Today marks the 30th anniversary of John Lennon’s death. It’s worth mentioning in passing that Lennon was also at Woodside Bay in August 1969, sitting on one of those wooden chairs in the VIP area as his friend Dylan took the stage. Rumour had it that the Beatles might actually be up there with Bob (Dylan mischeivously stoked that expectation).
Here is the opening passage of 69ers, which also features JL:
“Standing in the dock at Southampton,
Tryin’ to get to Holland or France,
The man in the mac said, you got to go back,
You know, they didn’t even give us a chance”
The Ballad of John and Yoko was widely derided as the worst Beatles single to date, but Scott liked it. Not only did it feature two misunderstood outsiders against the system, but it also namechecked Scott’s home town, unaccountably overlooked by composers despite its evident charisma as Britain’s greatest passenger port, the city of Spitfires, first and only port of call of the Titanic, original departure point of the Pilgrim Fathers and unwitting harbour of the Black Death.
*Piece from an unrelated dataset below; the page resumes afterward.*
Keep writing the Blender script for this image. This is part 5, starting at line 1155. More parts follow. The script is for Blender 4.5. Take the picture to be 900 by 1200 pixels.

Yes, Southampton had a lot to answer for, besides the scowling handsome boy at Scott’s side whose Dansette tinnily blared the Beatles’ recent charttopper. Gerry was still fuming at Scott’s idiocy, buying an old-fashioned canvas tent from the Army and Navy which weighed so much that Gerry was forced to carry both the haversacks, also canvas, frameless, and themselves backbreaking, all the more so because of the Philips EL3302 cassette tape recorder within, the key to Gerry’s future, one of sufficient wealth and fame to net the girls of his frequent wet dreams.
Not that Scott saw it like that. He was merely concerned with posterity and spreading the messages which would surely change the world, just as the target of their flimsy microphone had predicted.
Meanwhile the old world stubbornly held out, in the shape of an endless stream of Minis, Cortinas, Imps and Heralds cutting off the grammar school fugitives from the Red Funnel terminus and their ultimate destiny.
The senseless oppression of the Jesus-like Lennon at Southampton Docks was apparently caused by the fact he wanted to travel on the France ferry without a passport. His wait was finally ended by the arrival of a private jet.